A “It’s all about dogs” não tem um espaço físico. Cláudia trabalha com os animais nas suas casas – é lá que passam grande parte do tempo – ou em locais onde demonstrem comportamentos menos correctos (na rua se puxam demasiado a trela, perto da casa da vizinha se não param de ladrar ao cão).
O método que usa premeia mais os bons comportamentos do que castiga os maus. É aquilo a que chamam treinar por “reforço positivo”. “O tipo de relacionamento que se consegue construir é algo que só quem experimenta percebe”, garante.
E que caia a ideia de que “os treinadores positivos são uns utópicos que se agarram às árvores, dão beijinhos aos cães e nunca os punem”. A diferença é que não o fazem com violência, coleiras que estrangulam ou qualquer coisa que cause medo ao animal.
Mesmo porque, relembra, “90% do tempo os nossos animais têm comportamentos muito aceitáveis, nós só nos lembramos de falar com eles quando se portam mal”.

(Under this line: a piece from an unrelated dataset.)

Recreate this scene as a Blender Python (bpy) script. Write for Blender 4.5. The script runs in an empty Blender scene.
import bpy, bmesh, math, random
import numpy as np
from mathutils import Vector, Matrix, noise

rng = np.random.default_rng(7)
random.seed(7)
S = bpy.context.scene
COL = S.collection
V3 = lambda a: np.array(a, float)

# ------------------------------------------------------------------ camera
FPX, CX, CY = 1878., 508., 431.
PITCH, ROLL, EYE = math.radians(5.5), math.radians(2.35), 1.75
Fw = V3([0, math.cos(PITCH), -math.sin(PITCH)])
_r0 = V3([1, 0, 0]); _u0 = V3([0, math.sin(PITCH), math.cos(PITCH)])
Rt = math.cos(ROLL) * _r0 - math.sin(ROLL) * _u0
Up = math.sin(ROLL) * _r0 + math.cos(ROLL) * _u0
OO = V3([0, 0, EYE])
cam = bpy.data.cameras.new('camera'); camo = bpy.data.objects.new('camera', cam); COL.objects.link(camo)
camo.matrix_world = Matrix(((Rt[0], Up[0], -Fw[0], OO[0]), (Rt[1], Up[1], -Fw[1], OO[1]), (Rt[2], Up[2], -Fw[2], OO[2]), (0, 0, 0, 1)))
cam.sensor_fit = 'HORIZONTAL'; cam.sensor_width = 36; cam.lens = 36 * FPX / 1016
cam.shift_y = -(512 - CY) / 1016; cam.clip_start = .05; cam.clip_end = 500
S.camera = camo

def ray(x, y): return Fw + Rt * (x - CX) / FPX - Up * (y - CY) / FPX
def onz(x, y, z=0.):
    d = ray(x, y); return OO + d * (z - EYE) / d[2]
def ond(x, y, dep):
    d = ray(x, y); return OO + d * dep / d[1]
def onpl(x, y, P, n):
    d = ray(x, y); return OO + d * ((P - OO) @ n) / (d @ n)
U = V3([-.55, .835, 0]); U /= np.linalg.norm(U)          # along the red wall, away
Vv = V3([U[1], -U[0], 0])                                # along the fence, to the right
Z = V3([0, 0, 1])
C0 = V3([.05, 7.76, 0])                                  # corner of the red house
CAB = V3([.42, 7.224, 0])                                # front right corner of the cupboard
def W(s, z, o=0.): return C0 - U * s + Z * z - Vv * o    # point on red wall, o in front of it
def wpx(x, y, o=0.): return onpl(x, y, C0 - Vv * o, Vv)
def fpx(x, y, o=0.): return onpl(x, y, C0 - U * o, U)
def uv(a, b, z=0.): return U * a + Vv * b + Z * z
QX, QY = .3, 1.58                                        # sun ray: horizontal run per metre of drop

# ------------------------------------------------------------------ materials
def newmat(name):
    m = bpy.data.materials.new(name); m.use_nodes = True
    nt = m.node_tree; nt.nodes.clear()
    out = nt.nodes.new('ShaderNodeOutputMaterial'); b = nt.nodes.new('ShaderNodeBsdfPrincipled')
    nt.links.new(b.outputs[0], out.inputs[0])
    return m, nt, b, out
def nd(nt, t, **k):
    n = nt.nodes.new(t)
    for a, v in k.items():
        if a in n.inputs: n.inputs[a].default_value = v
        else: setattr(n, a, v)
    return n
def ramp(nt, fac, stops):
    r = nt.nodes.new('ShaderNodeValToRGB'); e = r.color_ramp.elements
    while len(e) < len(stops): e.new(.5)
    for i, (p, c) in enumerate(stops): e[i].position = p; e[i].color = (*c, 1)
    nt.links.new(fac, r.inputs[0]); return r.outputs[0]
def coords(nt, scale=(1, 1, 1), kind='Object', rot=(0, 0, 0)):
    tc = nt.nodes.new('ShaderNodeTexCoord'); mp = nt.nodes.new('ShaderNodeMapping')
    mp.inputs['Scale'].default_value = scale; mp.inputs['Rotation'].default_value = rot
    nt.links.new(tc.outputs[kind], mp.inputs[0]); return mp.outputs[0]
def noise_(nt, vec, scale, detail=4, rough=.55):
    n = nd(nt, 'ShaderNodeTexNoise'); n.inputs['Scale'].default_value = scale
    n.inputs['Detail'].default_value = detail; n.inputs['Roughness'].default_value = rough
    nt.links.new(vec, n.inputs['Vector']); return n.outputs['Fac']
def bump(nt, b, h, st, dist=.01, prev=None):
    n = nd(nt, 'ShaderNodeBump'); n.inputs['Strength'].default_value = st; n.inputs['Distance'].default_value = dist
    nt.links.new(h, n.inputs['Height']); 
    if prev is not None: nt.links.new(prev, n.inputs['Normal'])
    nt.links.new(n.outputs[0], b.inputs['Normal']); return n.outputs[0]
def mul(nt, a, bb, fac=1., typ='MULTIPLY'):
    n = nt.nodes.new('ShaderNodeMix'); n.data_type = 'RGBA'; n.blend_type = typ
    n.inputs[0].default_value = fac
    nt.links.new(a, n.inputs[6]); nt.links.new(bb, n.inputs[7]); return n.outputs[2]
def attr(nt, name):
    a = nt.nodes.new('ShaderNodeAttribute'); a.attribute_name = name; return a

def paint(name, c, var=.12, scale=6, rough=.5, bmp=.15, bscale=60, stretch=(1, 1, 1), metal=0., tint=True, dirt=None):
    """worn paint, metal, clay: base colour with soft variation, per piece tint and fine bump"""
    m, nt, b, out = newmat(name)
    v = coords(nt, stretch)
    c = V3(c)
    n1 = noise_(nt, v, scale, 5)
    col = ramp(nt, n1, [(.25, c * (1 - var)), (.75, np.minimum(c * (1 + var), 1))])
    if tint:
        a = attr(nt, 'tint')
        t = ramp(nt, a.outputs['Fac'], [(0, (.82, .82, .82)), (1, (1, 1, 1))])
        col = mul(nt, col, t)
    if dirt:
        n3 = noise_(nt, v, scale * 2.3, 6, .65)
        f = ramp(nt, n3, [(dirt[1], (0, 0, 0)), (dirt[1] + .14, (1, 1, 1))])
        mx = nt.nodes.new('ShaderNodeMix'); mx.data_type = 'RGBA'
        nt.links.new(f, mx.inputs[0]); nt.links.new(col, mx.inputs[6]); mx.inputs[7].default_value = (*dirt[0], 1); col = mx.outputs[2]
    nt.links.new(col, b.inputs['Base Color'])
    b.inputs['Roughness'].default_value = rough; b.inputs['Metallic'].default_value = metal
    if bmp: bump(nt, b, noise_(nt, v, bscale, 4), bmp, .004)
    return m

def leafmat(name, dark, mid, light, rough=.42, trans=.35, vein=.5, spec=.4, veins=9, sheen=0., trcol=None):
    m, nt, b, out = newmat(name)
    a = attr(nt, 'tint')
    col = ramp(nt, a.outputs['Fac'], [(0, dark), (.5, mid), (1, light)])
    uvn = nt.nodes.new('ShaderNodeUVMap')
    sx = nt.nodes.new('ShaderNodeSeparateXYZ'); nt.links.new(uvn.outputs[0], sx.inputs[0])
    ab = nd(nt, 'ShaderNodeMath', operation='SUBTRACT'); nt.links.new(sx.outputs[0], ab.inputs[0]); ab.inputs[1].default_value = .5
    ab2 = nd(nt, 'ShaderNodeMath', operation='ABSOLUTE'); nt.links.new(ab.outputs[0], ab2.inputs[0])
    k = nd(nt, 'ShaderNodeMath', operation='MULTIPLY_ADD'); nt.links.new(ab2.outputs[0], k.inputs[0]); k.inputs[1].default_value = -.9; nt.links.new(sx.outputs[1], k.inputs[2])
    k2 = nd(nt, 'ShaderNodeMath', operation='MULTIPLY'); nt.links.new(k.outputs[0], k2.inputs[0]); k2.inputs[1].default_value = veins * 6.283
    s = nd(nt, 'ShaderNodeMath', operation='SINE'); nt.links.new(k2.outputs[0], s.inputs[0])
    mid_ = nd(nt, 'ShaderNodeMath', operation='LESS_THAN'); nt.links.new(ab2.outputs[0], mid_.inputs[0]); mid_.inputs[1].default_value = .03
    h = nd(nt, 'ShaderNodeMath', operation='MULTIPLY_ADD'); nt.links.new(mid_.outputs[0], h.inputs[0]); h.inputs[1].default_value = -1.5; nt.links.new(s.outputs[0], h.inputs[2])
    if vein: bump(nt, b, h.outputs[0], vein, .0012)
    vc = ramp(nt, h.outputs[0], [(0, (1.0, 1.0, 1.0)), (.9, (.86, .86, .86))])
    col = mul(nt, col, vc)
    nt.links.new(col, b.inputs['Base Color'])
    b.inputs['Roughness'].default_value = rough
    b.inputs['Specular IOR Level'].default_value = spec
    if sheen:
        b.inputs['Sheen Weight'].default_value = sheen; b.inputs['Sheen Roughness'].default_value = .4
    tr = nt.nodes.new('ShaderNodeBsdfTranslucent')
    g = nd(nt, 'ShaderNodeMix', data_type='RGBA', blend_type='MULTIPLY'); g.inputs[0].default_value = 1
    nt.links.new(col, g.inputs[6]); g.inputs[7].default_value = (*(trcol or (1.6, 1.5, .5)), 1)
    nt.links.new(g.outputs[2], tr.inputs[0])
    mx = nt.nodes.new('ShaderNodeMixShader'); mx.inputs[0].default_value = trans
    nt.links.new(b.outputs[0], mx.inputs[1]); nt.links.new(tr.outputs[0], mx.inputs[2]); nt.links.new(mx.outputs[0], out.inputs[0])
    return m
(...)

Muito importante: “Nem toda a gente deve ter um cão. Há pessoas que nem um peixinho deviam ter.” O caminho da mudança ainda é longo, as barreiras a derrubar são muitas. E Cláudia ainda espera um empurrão vindo de cima: “A nossa lei não ajuda quando diz que os cães são objectos. Ao catalogar um animal como um objecto muitas pessoas acabam por tratá-lo como tal.”